What the task requires »
Print verbatim the opening line of the material and every subsequent line through the one containing "bg.inputs['Strength'].default_value = 0.063".

Stored data »
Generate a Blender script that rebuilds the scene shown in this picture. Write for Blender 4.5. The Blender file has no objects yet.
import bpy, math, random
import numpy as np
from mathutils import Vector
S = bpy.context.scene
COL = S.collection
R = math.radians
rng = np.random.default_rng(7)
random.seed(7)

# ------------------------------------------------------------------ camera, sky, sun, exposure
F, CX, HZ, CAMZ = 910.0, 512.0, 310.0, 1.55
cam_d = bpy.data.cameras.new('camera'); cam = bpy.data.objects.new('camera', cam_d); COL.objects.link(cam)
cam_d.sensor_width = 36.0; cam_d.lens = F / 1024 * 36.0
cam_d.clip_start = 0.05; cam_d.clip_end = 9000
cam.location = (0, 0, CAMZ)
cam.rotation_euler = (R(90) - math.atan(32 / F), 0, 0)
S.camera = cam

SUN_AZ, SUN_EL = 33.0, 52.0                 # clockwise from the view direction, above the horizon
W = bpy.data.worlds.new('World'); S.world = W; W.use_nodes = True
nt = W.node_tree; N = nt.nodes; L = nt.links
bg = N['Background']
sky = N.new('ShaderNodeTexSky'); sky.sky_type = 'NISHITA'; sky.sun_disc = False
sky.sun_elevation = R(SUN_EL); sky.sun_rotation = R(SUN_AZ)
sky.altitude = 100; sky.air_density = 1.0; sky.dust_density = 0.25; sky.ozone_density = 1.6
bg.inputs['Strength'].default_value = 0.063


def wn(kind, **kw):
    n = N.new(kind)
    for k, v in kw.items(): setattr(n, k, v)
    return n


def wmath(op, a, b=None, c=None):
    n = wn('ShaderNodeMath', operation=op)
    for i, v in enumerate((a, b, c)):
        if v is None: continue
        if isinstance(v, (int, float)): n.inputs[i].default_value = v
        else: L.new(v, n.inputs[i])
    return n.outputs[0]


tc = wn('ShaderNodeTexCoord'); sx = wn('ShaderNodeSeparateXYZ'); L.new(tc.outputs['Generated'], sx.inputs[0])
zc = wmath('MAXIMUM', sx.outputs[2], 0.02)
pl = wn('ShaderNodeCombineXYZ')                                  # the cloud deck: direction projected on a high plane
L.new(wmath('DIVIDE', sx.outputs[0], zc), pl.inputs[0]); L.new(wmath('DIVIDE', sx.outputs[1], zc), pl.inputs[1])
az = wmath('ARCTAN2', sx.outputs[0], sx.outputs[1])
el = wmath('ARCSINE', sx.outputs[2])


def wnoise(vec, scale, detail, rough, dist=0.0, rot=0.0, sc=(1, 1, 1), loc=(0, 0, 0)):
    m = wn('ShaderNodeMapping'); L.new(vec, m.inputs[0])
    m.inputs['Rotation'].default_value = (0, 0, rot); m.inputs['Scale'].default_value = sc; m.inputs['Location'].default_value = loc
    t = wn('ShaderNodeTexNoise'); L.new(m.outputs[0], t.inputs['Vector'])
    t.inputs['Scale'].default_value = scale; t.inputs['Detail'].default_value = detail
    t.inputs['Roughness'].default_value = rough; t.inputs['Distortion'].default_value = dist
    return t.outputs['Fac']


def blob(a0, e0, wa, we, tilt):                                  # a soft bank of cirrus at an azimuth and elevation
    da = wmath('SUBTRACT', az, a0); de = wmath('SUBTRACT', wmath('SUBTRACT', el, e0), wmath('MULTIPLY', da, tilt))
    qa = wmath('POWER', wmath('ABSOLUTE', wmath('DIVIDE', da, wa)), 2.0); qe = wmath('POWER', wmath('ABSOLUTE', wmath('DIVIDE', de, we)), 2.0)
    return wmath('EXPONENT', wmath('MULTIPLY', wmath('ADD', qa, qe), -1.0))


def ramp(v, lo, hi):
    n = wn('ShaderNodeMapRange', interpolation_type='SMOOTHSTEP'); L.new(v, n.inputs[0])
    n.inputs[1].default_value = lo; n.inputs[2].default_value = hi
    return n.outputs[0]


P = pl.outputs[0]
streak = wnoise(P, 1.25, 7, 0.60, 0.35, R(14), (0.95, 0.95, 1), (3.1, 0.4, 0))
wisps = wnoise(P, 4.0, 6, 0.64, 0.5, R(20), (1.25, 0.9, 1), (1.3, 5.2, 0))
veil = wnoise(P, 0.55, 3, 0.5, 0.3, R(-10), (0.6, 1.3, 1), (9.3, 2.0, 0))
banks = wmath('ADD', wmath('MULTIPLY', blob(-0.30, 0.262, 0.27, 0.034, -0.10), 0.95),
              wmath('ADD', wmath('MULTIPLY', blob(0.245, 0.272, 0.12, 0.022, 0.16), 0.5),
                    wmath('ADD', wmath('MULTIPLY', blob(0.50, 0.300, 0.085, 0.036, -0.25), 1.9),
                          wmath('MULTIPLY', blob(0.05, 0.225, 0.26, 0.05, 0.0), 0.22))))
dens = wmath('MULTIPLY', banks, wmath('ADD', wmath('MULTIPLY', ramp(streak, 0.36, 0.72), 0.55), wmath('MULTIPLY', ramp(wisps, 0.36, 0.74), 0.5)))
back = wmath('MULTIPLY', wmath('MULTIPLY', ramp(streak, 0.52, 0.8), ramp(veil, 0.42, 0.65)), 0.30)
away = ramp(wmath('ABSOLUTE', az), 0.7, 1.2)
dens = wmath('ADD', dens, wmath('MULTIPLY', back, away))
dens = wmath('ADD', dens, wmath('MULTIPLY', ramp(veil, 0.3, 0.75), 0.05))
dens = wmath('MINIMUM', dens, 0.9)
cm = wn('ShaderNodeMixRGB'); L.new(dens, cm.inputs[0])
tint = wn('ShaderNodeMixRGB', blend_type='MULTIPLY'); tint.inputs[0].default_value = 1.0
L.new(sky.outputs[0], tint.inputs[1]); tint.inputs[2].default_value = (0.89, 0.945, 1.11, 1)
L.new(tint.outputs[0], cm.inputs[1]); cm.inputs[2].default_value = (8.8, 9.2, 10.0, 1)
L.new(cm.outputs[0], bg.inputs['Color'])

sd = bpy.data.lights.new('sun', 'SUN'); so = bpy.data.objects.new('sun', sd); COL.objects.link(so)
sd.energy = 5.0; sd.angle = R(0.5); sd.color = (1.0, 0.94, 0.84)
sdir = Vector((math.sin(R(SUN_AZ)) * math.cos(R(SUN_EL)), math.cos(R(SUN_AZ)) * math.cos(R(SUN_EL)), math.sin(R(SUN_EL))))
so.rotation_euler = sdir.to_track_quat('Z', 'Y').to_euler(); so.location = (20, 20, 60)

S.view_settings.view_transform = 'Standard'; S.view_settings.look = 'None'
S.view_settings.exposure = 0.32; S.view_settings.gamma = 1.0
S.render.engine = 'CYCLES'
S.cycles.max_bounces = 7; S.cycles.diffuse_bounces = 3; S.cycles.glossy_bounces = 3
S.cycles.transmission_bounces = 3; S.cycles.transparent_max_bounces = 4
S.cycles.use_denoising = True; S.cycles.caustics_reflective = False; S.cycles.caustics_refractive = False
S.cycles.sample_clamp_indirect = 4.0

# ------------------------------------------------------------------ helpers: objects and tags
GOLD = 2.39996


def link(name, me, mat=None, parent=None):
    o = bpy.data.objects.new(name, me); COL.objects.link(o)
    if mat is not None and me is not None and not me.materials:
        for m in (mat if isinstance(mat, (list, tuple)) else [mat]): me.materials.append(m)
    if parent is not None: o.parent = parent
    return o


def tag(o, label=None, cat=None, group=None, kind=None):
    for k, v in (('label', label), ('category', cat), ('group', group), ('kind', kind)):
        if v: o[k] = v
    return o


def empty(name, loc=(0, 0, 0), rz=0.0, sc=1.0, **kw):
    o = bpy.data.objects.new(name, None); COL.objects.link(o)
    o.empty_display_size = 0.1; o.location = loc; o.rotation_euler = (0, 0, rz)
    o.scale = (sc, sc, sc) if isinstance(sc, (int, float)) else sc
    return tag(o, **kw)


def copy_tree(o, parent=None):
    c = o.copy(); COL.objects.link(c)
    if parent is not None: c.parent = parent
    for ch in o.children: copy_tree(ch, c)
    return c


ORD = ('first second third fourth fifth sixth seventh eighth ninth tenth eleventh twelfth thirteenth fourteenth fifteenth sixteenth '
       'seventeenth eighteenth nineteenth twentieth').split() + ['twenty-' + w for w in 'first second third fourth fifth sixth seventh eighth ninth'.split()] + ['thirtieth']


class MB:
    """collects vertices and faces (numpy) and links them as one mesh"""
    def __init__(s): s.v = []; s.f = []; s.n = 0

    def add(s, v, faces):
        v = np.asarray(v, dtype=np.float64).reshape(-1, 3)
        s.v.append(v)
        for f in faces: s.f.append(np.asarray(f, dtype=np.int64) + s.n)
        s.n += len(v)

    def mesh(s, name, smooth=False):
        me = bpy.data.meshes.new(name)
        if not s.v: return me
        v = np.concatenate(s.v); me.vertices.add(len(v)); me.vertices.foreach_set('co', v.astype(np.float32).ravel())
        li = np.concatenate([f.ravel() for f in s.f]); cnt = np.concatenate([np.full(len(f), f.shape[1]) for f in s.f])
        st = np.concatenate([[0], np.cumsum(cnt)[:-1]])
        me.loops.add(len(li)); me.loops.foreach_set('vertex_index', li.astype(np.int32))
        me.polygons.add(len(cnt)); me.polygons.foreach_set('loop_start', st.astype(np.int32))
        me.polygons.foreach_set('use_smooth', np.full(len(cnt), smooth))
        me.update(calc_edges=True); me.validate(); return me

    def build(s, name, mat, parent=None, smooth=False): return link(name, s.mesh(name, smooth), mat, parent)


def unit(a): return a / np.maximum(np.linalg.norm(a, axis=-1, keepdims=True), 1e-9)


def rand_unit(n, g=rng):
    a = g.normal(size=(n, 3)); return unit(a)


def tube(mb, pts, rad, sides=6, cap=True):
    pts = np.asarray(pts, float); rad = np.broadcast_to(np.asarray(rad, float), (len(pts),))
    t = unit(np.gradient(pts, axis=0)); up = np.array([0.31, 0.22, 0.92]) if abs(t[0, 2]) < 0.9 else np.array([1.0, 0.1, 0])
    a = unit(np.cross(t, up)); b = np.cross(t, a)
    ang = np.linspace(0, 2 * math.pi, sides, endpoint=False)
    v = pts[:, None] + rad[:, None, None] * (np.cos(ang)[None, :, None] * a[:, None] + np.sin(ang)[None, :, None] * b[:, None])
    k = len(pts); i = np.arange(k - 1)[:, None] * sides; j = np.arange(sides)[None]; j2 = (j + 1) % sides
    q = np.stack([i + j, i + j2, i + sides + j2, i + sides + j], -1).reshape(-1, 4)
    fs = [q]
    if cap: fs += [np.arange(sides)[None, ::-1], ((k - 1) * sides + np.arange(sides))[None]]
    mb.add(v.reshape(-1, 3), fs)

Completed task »
Generate a Blender script that rebuilds the scene shown in this picture. Write for Blender 4.5. The Blender file has no objects yet.
import bpy, math, random
import numpy as np
from mathutils import Vector
S = bpy.context.scene
COL = S.collection
R = math.radians
rng = np.random.default_rng(7)
random.seed(7)

# ------------------------------------------------------------------ camera, sky, sun, exposure
F, CX, HZ, CAMZ = 910.0, 512.0, 310.0, 1.55
cam_d = bpy.data.cameras.new('camera'); cam = bpy.data.objects.new('camera', cam_d); COL.objects.link(cam)
cam_d.sensor_width = 36.0; cam_d.lens = F / 1024 * 36.0
cam_d.clip_start = 0.05; cam_d.clip_end = 9000
cam.location = (0, 0, CAMZ)
cam.rotation_euler = (R(90) - math.atan(32 / F), 0, 0)
S.camera = cam

SUN_AZ, SUN_EL = 33.0, 52.0                 # clockwise from the view direction, above the horizon
W = bpy.data.worlds.new('World'); S.world = W; W.use_nodes = True
nt = W.node_tree; N = nt.nodes; L = nt.links
bg = N['Background']
sky = N.new('ShaderNodeTexSky'); sky.sky_type = 'NISHITA'; sky.sun_disc = False
sky.sun_elevation = R(SUN_EL); sky.sun_rotation = R(SUN_AZ)
sky.altitude = 100; sky.air_density = 1.0; sky.dust_density = 0.25; sky.ozone_density = 1.6
bg.inputs['Strength'].default_value = 0.063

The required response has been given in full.